We are still old-fashioned enough to be born one at a time, but we are educated in litters and we do our work in the world in herds and gangs. Even the upper classes do their work in gangs, and with overseers and little crowds called committees. Our latest idea consists in putting parts of a great many different men together to make one great one—forming a committee to make a man of genius.
There is no denying that, in a way, a committee does things; but what becomes of the committee?
And the lower in the scale of life we go the more committees it takes to do the work of one man and the more impossible it becomes to find anything but parts of men to do things. I put it frankly to the reader.

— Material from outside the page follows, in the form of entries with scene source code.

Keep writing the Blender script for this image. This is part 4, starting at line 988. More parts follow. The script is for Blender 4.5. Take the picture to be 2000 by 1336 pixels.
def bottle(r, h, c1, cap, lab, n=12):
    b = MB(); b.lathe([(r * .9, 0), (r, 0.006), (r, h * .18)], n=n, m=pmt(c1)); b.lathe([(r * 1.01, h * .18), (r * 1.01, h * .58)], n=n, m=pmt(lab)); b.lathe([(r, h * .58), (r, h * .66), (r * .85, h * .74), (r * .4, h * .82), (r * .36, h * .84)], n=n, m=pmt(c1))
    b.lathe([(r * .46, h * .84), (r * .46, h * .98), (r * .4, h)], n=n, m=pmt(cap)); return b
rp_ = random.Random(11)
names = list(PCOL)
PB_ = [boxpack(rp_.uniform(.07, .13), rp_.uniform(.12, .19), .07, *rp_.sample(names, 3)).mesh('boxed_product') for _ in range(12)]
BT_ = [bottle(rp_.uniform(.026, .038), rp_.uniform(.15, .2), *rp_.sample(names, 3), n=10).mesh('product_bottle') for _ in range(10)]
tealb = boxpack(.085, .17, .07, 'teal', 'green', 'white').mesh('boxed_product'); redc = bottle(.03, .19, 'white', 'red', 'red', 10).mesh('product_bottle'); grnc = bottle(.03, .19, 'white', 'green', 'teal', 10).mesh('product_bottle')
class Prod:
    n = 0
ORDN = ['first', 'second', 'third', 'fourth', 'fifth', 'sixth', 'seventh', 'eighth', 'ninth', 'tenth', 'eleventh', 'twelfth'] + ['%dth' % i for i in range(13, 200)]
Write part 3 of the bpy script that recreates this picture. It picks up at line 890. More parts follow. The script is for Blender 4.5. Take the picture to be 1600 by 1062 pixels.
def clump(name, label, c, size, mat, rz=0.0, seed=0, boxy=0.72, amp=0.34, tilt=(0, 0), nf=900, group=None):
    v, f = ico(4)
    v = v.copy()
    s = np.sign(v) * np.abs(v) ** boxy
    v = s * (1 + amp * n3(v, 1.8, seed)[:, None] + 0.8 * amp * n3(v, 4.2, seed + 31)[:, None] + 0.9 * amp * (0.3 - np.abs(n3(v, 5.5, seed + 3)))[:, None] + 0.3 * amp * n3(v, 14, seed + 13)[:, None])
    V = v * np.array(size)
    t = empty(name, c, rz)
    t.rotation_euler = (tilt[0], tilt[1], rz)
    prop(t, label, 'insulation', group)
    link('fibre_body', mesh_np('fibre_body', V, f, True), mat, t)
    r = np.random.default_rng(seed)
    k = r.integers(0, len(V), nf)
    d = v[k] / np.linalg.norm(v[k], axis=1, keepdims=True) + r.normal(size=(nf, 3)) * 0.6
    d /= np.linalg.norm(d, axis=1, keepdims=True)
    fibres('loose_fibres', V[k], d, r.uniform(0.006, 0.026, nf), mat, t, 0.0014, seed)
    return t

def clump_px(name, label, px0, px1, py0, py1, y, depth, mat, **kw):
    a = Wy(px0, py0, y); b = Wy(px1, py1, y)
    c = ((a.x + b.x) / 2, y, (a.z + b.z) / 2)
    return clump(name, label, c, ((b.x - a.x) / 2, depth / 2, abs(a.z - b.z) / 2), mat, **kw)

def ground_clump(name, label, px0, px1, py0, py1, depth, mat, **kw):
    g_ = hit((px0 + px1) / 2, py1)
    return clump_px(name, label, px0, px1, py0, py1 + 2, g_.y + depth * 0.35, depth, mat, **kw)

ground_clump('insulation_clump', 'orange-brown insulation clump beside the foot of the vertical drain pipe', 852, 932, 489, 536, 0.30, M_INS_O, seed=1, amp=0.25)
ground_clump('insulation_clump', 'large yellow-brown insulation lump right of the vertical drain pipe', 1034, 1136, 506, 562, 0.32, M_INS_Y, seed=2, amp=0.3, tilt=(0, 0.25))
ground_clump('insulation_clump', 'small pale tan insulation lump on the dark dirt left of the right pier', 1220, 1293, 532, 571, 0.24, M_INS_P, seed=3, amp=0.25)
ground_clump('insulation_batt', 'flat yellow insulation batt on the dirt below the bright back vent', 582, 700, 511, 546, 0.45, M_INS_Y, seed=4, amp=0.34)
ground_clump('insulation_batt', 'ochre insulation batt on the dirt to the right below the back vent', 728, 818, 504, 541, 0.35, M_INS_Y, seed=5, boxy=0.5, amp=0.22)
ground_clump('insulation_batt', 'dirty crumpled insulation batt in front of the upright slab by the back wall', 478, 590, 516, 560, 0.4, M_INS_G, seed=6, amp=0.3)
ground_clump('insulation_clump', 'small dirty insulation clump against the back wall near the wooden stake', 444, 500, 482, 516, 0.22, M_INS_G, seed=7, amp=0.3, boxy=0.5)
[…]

The chances are nine out of ten that when you meet a man nowadays and look at him hard or try to do something with him you find he is not a man at all but is some subsection of a committee. You cannot even talk with such a man without selecting some subsection of some subject which interests him; and if you select any other subsection than his subsection he will think you a bore; and if you select his subsection he will think that you do not know anything.
And if you want to get anything done that is different, or that is the least bit interesting, and want to get some one to do it, how will you go about it? You will find yourself being sent from one person to another; and before you know it you find yourself mixed up with nine or ten subdivisions of nine or ten committees; and after you have got your nine or ten subsections of nine or ten committees to get together to consider what it is you want done, they will tell you, after due deliberation, that it is not worth doing, or that you had better do it yourself. Then every subsection of every committee will go home muttering under its breath to every other subsection that a man who wants slightly different and interesting things done in society is a public nuisance; and that the man who does not know what subsection he is in and what subsection of a man he was intended to be, and who tries to do things, carries dismay and anger on every side around him. Drop into your pigeonhole and be filed away, O Gentle Reader! Do you think you are a soul? No; you are Series B. No. 2574, top row on the left.